Directions for this task:
Look through the data below. Show each line where the string "scene" occurs.

Collected material:
+--

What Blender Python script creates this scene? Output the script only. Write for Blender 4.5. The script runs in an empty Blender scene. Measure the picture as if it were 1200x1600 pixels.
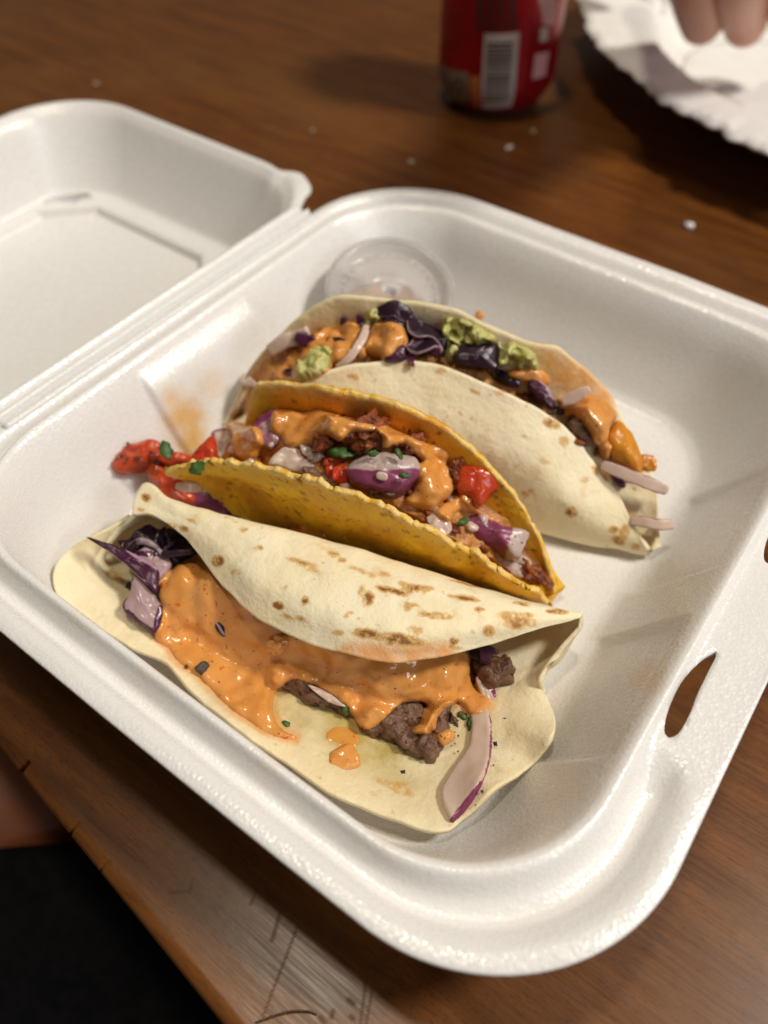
import bpy, bmesh, math, random
from mathutils import Vector, Matrix, noise
from mathutils.bvhtree import BVHTree
from mathutils.geometry import delaunay_2d_cdt
random.seed(7)
C = bpy.context.scene.collection
sc = bpy.context.scene
V = Vector
# ------------------------------------------------------------------ camera
CAM = V((0.0863, -0.1461, 0.2084))
RM = Matrix(((0.80675457, -0.45905369, 0.37204405), (0.59086583, 0.62144831, -0.51447018), (0.00496329, 0.63487928, 0.772595405)))
FPX = 1251.57
cd = bpy.data.cameras.new('camera'); cam = bpy.data.objects.new('camera', cd); C.objects.link(cam)
cam.matrix_world = Matrix.Translation(CAM) @ RM.to_4x4()
cd.sensor_fit = 'AUTO'; cd.sensor_width = 36.0; cd.lens = 36.0 * FPX / 1600.0
cd.clip_start = 0.01; cd.clip_end = 50
cd.dof.use_dof = True; cd.dof.focus_distance = 0.199; cd.dof.aperture_fstop = 7.5
sc.camera = cam
# ------------------------------------------------------------------ light
w = bpy.data.worlds.new('World'); sc.world = w; w.use_nodes = True
bg = w.node_tree.nodes['Background']; bg.inputs[0].default_value = (1.0, 0.88, 0.74, 1); bg.inputs[1].default_value = 0.08
def lamp(name, loc, target, size, energy, col, shape='DISK'):
    l = bpy.data.lights.new(name, 'AREA'); l.shape = shape; l.size = size; l.energy = energy; l.color = col
    o = bpy.data.objects.new(name, l); C.objects.link(o); o.location = loc
    o.rotation_euler = (V(target) - V(loc)).to_track_quat('-Z', 'Y').to_euler()
    return o
lamp('ceiling_lamp', (-0.17, 0.03, 1.60), (0, 0, 0), 0.13, 5.6, (1.0, 0.87, 0.67))
lamp('ceiling_lamp', (0.95, 0.60, 1.60), (0, 0, 0), 0.30, 25.0, (1.0, 0.93, 0.83))
lamp('side_lamp', (1.5, -0.10, 0.95), (0, 0, 0.02), 0.5, 4.6, (0.86, 0.90, 1.0))
sc.view_settings.view_transform = 'Standard'; sc.view_settings.look = 'None'
sc.view_settings.exposure = 0.25; sc.view_settings.gamma = 1.0
sc.cycles.use_denoising = True
sc.cycles.max_bounces = 10; sc.cycles.caustics_reflective = False

# ------------------------------------------------------------------ helpers
def ray(px, py):
    return (RM @ V(((px - 600) / FPX, (800 - py) / FPX, -1))).normalized()
def at(px, py, z):
    d = ray(px, py); return CAM + d * ((z - CAM.z) / d.z)
def pix(p):
    c = RM.transposed() @ (V(p) - CAM)
    return 600 + FPX * c.x / -c.z, 800 - FPX * c.y / -c.z
def pt(p):
    return at(*p) if abs(p[0]) > 2 else V(p)
CR, CU, CB = V(RM.col[0]), V(RM.col[1]), V(RM.col[2])
def fbm(p, s, o=3):
    return noise.fractal(V(p) * s, 0.9, 2.0, o, noise_basis='PERLIN_ORIGINAL')
def sstep(a, b, x):
    if a == b: return 0.0 if x < a else 1.0
    t = min(1, max(0, (x - a) / (b - a))); return t * t * (3 - 2 * t)
def catmull(pts, n, closed=False):
    P = [V(p) for p in pts]; m = len(P)
    segs = m if closed else m - 1
    fine = []
    for i in range(segs):
        p1, p2 = P[i], P[(i + 1) % m]
        p0 = P[(i - 1) % m] if closed or i > 0 else p1 * 2 - p2
        p3 = P[(i + 2) % m] if closed or i + 2 < m else p2 * 2 - p1
        for k in range(16):
            t = k / 16
            fine.append(0.5 * ((2 * p1) + (p2 - p0) * t + (2 * p0 - 5 * p1 + 4 * p2 - p3) * t * t + (3 * p1 - p0 - 3 * p2 + p3) * t ** 3))
    fine.append(P[0].copy() if closed else P[-1].copy())
    L = [0.0]
    for a, b in zip(fine, fine[1:]): L.append(L[-1] + (b - a).length)
    out = []; j = 0; cnt = n if closed else n - 1
    for k in range(n):
        s = L[-1] * k / cnt
        while j < len(L) - 2 and L[j + 1] < s: j += 1
        d = L[j + 1] - L[j]
        out.append(fine[j].lerp(fine[j + 1], (s - L[j]) / d if d > 1e-12 else 0))
    return out
def mesh_obj(name, verts, faces, mat, parent=None, smooth=True, attrs=None, uv=None):
    me = bpy.data.meshes.new(name); me.from_pydata([tuple(v) for v in verts], [], faces)
    if smooth: me.polygons.foreach_set('use_smooth', [True] * len(me.polygons))
    for k, vals in (attrs or {}).items():
        a = me.attributes.new(k, 'FLOAT', 'POINT'); a.data.foreach_set('value', [float(x) for x in vals])
    if mat: me.materials.append(mat)
    me.update()
    o = bpy.data.objects.new(name, me); C.objects.link(o)
    if parent: o.parent = parent
    return o
def thing(o, label, cat, group=None):
    o['label'] = label; o['category'] = cat
    if group: o['group'] = group
    return o
def empty(name, label, cat, loc=(0, 0, 0), group=None):
    o = bpy.data.objects.new(name, None); C.objects.link(o); o.location = loc; o.empty_display_size = .01
    return thing(o, label, cat, group)
def solid(o, th, off=-1):
    m = o.modifiers.new('thickness', 'SOLIDIFY'); m.thickness = th; m.offset = off; m.use_even_offset = False
    return o
def subsurf(o, n=1):
    m = o.modifiers.new('smooth', 'SUBSURF'); m.levels = n; m.render_levels = n; return o
def grid_faces(nr, nc, closed=False):
    f = []
    for i in range(nr - 1):
        for j in range(nc if closed else nc - 1):
            k = (j + 1) % nc
            f.append((i * nc + j, i * nc + k, (i + 1) * nc + k, (i + 1) * nc + j))
    return f
def inpoly(x, y, poly):
    r = False; j = len(poly) - 1
    for i in range(len(poly)):
        xi, yi = poly[i]; xj, yj = poly[j]
        if (yi > y) != (yj > y) and x < (xj - xi) * (y - yi) / (yj - yi) + xi: r = not r
        j = i
    return r
def segd(x, y, a, b):
    ax, ay = a; bx, by = b; dx, dy = bx - ax, by - ay; L = dx * dx + dy * dy
    t = 0 if L == 0 else min(1, max(0, ((x - ax) * dx + (y - ay) * dy) / L))
    return math.hypot(x - ax - t * dx, y - ay - t * dy)
BV = {}
def reg(key, verts, faces): BV[key] = BVHTree.FromPolygons([tuple(v) for v in verts], faces)
def hit(px, py, keys):
    d = ray(px, py); best = None
    for k in keys:
        loc, n, i, dist = BV[k].ray_cast(CAM, d)
        if loc is not None and (best is None or dist < best[2]): best = (loc, n if n.dot(d) < 0 else -n, dist)
    return best

# ------------------------------------------------------------------ materials
def newmat(name):
    m = bpy.data.materials.new(name); m.use_nodes = True
    nt = m.node_tree; return m, nt, nt.nodes['Principled BSDF']
class N:
    """small node-graph writer"""
    def __init__(s, nt): s.nt = nt; s.co = None
    def new(s, t, **kw):
        n = s.nt.nodes.new(t)
        for k, v in kw.items(): setattr(n, k, v)
        return n
    def link(s, a, b): s.nt.links.new(a, b)
    def coord(s, rotz=0, scale=(1, 1, 1)):
        tc = s.new('ShaderNodeTexCoord'); mp = s.new('ShaderNodeMapping')
        mp.inputs['Rotation'].default_value = (0, 0, rotz); mp.inputs['Scale'].default_value = scale
        s.link(tc.outputs['Object'], mp.inputs[0]); return mp.outputs[0]
    def noise(s, co, scale, detail=4, rough=.55, dist=0):
        n = s.new('ShaderNodeTexNoise'); n.inputs['Scale'].default_value = scale; n.inputs['Detail'].default_value = detail
        n.inputs['Roughness'].default_value = rough; n.inputs['Distortion'].default_value = dist
        s.link(co, n.inputs['Vector']); return n.outputs['Fac']
    def vor(s, co, scale, out='Distance', feat='F1'):
        n = s.new('ShaderNodeTexVoronoi', feature=feat); n.inputs['Scale'].default_value = scale
        s.link(co, n.inputs['Vector']); return n.outputs[out]
    def ramp(s, fac, stops):
        n = s.new('ShaderNodeValToRGB'); e = n.color_ramp.elements
        while len(e) < len(stops): e.new(.5)
        for el, (p, c) in zip(e, stops):
            el.position = p; el.color = c if len(c) == 4 else (*c, 1)
        s.link(fac, n.inputs[0]); return n.outputs[0]
    def rng(s, v, a, b, c=0, d=1):
        n = s.new('ShaderNodeMapRange'); n.interpolation_type = 'SMOOTHSTEP'
        for i, x in zip((1, 2, 3, 4), (a, b, c, d)): n.inputs[i].default_value = x
        s.link(v, n.inputs[0]); return n.outputs[0]
    def mix(s, fac, a, b, mode='MIX'):
        n = s.new('ShaderNodeMix', data_type='RGBA', blend_type=mode)
        for sock, v in ((n.inputs[0], fac), (n.inputs[6], a), (n.inputs[7], b)):
            if isinstance(v, (int, float)): sock.default_value = v
            elif isinstance(v, tuple): sock.default_value = (*v, 1)
            else: s.link(v, sock)
        return n.outputs[2]
    def math(s, op, a, b=0.0):
        n = s.new('ShaderNodeMath', operation=op)
        for sock, v in ((n.inputs[0], a), (n.inputs[1], b)):
            if isinstance(v, (int, float)): sock.default_value = v
            else: s.link(v, sock)
        return n.outputs[0]
    def attr(s, name):
        n = s.new('ShaderNodeAttribute', attribute_name=name); return n.outputs['Fac']
    def bump(s, h, strength, dist, prev=None):
        n = s.new('ShaderNodeBump'); n.inputs['Strength'].default_value = strength; n.inputs['Distance'].default_value = dist
        s.link(h, n.inputs['Height'])
        if prev is not None: s.link(prev, n.inputs['Normal'])
        return n.outputs[0]
def sss(b, w, radius, scale):
    b.inputs['Subsurface Weight'].default_value = w; b.inputs['Subsurface Radius'].default_value = radius
    b.inputs['Subsurface Scale'].default_value = scale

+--

Response below:
What Blender Python script creates this scene? Output the script only. Write for Blender 4.5. The script runs in an empty Blender scene. Measure the picture as if it were 1200x1600 pixels.
C = bpy.context.scene.collection
sc = bpy.context.scene